鹿児島県はたくさん火山があるように思えますが、実は3番目。
◆鹿児島大学 井村隆介准教授
数だけ見ると、鹿児島の方が少ないですが…人が近くに住んでいる活火山の数では、鹿児島が一番多いんです。
鹿児島の活火山の数は11
県防災研修センターにある模型は、鹿児島の活火山の位置を示したもの。
北は霧島山から…南は諏訪之瀬島まで11の活火山があります。
開聞岳は生きている!!
◆前原竜二アナウンサー
開聞岳は、噴火のイメージってないですよね・・・。
◆鹿児島大学 井村隆介准教授
実は、千数百年前の平安時代にはとても大きな噴火をしていて、指宿地域に猛烈な火山災害をもたらした、とんでもない暴れ山なんです。
それ以降噴火が起こっていないので、森が山の上まで広がっています。
◆鹿児島大学 井村隆介准教授
開聞岳もまだまだ生きていて、桜島のようにこれから頻繁に爆発を起こす山に変わっていくかもしれない、そういう山です。
◆前原竜二アナウンサー
人間にとっては千数百年ってかなり長い時間だけど、火山にとっては、少し休憩しているぐらい?
◆鹿児島大学 井村隆介准教授
本当に少しのお休みぐらい。歩いて疲れたから、ベンチに座っているぐらいのお休み。

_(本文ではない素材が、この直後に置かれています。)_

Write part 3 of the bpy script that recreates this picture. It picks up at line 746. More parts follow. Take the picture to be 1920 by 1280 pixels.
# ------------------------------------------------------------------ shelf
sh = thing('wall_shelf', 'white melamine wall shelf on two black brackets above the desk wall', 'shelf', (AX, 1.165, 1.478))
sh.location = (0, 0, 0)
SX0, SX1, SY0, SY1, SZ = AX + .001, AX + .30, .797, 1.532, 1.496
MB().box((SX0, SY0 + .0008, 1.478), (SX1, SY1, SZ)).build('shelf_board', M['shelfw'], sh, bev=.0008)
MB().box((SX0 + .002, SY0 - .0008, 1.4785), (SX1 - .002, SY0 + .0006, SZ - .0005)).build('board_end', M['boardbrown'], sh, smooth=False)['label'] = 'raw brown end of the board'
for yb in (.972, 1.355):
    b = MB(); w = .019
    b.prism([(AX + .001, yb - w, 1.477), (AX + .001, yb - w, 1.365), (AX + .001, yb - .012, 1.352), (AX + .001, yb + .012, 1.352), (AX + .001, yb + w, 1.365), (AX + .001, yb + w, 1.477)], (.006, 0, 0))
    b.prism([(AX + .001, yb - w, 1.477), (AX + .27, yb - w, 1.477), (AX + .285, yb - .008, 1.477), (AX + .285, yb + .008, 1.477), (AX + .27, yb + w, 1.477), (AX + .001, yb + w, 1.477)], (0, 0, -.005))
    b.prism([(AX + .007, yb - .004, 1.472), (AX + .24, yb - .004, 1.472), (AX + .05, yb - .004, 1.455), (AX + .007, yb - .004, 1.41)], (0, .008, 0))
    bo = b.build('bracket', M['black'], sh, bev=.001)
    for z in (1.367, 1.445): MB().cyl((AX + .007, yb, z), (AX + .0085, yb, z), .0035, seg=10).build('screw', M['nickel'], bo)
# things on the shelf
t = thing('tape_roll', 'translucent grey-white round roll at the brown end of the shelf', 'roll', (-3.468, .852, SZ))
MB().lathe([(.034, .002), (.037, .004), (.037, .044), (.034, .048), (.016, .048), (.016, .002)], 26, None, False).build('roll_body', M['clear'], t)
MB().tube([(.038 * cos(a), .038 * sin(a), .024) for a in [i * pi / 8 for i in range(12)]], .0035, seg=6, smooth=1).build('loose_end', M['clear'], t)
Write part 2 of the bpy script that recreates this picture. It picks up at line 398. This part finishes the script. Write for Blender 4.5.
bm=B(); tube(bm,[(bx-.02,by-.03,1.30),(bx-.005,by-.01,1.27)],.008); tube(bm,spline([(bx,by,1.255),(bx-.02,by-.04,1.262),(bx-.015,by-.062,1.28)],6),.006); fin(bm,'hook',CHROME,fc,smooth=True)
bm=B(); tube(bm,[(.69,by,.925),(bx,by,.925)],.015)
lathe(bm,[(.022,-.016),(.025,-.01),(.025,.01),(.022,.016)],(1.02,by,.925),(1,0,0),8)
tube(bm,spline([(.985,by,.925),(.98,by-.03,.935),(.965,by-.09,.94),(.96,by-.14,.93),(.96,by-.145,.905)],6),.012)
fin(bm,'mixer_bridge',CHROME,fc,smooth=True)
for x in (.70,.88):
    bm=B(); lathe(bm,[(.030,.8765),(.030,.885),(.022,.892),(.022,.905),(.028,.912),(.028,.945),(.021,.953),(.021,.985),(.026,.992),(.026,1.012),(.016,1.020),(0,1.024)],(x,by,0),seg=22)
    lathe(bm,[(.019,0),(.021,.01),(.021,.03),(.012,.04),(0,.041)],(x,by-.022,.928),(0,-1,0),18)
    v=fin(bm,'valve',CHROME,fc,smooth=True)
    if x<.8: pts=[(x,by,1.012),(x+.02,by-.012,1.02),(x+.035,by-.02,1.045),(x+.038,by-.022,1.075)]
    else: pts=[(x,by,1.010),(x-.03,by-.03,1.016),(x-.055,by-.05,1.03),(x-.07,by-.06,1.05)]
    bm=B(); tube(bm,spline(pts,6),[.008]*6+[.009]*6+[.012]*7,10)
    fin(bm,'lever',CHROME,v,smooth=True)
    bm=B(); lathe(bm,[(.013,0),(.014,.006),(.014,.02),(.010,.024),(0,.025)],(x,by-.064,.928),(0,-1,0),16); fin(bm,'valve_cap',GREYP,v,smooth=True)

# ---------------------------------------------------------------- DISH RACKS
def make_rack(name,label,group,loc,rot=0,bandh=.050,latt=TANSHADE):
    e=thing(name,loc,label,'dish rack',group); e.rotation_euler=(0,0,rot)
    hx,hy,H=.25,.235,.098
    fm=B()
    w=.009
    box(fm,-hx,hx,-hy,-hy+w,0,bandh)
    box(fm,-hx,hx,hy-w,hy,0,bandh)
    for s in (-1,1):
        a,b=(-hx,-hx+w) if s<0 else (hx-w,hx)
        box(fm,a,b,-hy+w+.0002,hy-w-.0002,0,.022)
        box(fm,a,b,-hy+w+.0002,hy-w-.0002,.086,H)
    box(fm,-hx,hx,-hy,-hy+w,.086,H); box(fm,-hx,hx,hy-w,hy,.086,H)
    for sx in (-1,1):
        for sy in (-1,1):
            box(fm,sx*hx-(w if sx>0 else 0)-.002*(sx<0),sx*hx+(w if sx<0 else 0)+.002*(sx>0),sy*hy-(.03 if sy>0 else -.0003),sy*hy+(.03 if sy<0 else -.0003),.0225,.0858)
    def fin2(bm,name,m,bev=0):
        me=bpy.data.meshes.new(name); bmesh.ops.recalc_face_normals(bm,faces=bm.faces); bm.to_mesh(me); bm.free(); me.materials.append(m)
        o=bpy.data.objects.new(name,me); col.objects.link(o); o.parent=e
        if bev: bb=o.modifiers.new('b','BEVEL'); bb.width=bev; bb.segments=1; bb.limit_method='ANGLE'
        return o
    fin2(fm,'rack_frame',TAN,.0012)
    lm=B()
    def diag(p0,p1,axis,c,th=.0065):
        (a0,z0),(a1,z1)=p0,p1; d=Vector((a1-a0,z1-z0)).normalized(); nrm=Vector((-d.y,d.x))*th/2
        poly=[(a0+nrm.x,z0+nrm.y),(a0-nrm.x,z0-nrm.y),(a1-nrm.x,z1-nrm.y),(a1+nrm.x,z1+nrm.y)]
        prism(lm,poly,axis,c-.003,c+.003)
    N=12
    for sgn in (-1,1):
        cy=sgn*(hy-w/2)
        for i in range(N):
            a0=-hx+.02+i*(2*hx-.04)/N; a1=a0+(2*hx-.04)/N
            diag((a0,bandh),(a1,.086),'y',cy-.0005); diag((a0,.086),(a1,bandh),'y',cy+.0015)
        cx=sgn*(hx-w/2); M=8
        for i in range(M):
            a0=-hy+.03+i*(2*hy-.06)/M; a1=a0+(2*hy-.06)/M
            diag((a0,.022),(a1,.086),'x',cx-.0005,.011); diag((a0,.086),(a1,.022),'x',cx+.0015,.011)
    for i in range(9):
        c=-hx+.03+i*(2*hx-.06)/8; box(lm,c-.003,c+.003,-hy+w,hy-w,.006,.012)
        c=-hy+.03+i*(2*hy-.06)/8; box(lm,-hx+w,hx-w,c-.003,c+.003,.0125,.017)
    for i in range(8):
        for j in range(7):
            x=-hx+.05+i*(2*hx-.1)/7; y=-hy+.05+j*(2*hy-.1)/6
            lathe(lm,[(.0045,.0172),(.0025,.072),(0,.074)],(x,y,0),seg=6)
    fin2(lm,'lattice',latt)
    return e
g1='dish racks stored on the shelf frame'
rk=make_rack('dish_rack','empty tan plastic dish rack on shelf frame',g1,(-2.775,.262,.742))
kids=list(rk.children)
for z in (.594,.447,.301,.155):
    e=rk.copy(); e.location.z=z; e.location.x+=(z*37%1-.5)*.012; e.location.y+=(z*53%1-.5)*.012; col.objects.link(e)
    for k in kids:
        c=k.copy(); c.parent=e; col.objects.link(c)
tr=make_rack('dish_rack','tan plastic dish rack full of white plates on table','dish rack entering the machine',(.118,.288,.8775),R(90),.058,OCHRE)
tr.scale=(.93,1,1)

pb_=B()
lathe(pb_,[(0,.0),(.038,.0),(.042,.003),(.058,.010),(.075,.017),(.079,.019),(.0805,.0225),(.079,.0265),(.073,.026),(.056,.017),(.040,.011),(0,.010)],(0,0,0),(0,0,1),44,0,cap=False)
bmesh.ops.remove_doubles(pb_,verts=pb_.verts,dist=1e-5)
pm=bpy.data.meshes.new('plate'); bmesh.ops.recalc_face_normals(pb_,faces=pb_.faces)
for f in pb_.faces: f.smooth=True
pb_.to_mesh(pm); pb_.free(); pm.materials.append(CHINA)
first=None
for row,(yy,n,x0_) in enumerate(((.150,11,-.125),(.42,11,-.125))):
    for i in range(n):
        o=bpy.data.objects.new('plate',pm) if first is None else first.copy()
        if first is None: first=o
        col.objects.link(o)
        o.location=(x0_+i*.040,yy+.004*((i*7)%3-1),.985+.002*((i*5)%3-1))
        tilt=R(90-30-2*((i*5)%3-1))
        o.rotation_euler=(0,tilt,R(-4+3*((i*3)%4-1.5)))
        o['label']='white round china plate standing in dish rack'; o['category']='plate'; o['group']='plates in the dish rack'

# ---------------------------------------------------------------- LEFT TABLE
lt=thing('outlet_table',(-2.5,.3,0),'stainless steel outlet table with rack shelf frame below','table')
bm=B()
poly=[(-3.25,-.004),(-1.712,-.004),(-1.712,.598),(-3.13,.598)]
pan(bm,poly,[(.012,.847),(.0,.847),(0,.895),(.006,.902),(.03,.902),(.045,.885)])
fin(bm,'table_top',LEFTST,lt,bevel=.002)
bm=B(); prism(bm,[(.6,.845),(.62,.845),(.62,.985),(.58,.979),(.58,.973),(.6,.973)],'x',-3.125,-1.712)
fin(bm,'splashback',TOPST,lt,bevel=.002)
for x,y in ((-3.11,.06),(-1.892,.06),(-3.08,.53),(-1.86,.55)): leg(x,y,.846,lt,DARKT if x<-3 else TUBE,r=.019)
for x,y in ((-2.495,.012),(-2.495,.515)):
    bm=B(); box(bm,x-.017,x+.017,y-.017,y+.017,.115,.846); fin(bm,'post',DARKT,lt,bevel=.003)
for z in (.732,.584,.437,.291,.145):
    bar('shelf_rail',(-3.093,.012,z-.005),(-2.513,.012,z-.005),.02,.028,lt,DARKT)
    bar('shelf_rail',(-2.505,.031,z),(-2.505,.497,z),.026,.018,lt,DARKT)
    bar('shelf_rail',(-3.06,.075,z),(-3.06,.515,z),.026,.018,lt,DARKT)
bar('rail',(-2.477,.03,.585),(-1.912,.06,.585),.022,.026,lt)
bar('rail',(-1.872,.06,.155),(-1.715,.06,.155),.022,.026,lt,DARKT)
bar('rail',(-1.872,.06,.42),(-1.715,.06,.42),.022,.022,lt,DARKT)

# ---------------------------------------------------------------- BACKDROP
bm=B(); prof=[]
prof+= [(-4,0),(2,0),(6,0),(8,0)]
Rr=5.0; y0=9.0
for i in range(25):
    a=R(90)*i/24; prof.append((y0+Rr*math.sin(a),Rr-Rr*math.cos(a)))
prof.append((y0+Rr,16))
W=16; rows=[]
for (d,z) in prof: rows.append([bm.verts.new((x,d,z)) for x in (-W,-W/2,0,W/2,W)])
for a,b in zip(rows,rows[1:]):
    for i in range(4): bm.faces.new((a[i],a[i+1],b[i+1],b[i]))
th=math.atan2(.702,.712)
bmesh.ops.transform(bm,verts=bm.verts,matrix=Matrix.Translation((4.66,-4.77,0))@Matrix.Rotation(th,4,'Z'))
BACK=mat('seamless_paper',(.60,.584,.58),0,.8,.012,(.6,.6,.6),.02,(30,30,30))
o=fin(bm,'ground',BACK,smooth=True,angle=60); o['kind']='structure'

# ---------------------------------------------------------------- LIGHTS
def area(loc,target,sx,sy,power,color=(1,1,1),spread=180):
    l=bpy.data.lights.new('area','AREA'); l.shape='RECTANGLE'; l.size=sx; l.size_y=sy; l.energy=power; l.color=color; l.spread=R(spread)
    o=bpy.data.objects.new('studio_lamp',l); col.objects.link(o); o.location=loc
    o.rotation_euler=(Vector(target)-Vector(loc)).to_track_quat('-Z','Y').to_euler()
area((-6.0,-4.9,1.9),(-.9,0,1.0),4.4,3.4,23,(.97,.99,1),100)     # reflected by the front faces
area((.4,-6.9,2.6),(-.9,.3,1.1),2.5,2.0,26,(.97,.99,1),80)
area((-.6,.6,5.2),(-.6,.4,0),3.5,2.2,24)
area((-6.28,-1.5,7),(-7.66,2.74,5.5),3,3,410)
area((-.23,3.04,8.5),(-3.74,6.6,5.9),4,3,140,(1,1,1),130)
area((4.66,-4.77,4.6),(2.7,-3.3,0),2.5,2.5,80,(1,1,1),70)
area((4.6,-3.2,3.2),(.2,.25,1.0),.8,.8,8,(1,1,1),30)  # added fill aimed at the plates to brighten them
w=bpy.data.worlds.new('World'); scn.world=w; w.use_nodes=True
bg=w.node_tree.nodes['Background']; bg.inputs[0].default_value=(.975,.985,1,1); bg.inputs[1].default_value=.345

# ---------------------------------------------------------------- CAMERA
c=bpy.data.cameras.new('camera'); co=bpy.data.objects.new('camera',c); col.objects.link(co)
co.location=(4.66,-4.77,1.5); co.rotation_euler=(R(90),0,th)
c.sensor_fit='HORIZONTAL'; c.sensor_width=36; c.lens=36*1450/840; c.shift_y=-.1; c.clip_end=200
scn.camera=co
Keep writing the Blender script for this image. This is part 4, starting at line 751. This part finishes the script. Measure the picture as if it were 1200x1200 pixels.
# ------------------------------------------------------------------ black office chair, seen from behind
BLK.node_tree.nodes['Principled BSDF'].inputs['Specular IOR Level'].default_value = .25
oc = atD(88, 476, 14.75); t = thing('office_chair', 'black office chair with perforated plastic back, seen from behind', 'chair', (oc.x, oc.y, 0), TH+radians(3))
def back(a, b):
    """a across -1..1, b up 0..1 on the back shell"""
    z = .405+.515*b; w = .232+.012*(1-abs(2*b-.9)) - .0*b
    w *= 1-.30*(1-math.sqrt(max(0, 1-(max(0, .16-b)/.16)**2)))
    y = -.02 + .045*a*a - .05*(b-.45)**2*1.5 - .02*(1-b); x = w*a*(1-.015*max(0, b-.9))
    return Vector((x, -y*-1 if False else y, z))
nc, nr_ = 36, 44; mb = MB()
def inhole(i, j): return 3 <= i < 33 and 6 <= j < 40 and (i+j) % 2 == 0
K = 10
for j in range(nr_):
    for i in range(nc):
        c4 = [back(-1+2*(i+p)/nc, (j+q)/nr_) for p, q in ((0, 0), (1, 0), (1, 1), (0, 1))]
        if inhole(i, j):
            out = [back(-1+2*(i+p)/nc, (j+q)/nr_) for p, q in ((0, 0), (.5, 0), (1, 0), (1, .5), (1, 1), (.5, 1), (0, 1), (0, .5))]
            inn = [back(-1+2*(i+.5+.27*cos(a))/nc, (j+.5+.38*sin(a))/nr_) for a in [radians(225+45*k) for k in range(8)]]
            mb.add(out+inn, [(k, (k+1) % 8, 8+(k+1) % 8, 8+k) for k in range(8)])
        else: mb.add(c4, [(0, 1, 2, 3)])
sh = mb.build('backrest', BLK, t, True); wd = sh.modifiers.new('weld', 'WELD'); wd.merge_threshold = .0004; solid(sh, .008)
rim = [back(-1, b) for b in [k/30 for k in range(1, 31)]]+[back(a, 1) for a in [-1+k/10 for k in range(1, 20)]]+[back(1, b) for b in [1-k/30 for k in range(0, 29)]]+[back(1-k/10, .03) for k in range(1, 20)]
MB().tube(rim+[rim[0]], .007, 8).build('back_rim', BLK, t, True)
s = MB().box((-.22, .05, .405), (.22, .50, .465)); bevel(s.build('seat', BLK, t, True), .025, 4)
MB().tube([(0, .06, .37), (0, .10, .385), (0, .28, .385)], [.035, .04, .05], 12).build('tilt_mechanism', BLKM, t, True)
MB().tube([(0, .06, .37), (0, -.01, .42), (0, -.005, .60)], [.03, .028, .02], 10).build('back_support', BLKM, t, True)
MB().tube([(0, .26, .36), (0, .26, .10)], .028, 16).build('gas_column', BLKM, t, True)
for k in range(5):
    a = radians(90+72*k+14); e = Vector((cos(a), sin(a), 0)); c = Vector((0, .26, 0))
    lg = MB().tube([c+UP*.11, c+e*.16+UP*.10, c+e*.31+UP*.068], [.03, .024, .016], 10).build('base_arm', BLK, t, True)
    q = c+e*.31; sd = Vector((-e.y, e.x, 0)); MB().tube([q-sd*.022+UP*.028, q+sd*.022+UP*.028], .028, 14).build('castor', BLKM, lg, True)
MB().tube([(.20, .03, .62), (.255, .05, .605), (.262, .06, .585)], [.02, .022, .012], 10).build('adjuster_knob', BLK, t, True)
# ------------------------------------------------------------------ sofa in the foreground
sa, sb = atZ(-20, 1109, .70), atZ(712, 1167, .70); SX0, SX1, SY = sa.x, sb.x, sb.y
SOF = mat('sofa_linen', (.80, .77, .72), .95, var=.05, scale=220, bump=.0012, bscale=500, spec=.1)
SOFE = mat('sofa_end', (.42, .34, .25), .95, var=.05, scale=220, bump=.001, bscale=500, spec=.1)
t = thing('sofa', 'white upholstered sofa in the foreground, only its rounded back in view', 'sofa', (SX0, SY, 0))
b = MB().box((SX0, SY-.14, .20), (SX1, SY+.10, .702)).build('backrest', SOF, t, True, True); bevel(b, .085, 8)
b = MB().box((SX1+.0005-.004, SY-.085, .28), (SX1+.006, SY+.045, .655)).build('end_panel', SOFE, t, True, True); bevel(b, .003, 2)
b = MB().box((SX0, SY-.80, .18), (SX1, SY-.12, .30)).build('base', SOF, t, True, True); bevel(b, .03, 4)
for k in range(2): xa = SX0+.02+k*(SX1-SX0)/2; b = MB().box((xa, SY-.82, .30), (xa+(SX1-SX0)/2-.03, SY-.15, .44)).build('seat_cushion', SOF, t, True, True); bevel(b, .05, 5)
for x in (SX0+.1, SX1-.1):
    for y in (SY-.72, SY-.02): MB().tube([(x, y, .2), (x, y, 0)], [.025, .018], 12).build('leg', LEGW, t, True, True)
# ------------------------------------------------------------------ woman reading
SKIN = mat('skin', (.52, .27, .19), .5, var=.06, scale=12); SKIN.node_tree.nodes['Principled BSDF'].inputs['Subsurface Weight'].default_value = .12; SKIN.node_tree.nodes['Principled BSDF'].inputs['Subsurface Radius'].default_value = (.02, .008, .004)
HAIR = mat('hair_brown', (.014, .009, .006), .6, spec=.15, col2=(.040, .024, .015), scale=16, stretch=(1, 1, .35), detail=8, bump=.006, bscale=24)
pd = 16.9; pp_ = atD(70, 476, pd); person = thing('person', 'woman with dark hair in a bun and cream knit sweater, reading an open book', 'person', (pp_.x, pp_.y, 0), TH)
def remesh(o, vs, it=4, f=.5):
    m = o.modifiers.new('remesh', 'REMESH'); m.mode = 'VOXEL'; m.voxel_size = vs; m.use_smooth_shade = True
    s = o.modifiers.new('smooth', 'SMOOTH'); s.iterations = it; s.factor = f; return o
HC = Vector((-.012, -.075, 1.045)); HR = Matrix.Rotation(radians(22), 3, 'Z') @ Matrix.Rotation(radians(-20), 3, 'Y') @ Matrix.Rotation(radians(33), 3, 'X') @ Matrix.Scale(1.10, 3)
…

いつ目を覚ましてもおかしくない。
◆鹿児島大学 井村隆介准教授
それは開聞岳だけではなくて、鹿児島の11の活火山がいつ噴火しても、私たち研究者は驚きません。
状況が変化する火山
活火山の一つ桜島。
頻繁に噴火を繰り返すイメージがありますが、最近の噴火回数を見るとおよそ4カ月で6回と、おとなしいように見えます。
※10月6日現在
しかし、先月13日から山体膨張を示すわずかな地殻変動が見られ、現在も続いています。
※10月6日現在
噴火の前には前兆現象も
刻一刻と状況が変化する火山。
噴火の前には、前兆現象が起きることも。
◆鹿児島大学 井村隆介准教授
桜島の大正噴火の時は、当時の鹿児島の気象台が「噴火はないよ」って言ってしまったために、逃げ遅れて亡くなった方がいる。
◆鹿児島大学 井村隆介准教授
当時逃げた人のほとんどは、そういう測候所からの情報と関係なしに、自分たちで池の様子とか、井戸の水があふれるとか、そういう現象を見て「こわいぞ!」と判断しました。
◆鹿児島大学 井村隆介准教授
そう考えると、普段から自分の周りに気をつけることが大事。
鹿児島で暮らす私たちに一番の備えは?
時に、大きな被害をもたらすこともある火山。
鹿児島で暮らす私たちにとって、一番の備えは?
◆鹿児島大学 井村隆介准教授
最後に避難しようと思うか思わないかは、みなさん自身。
その行動を起こすためには、普段から知識を持っておくことが大事。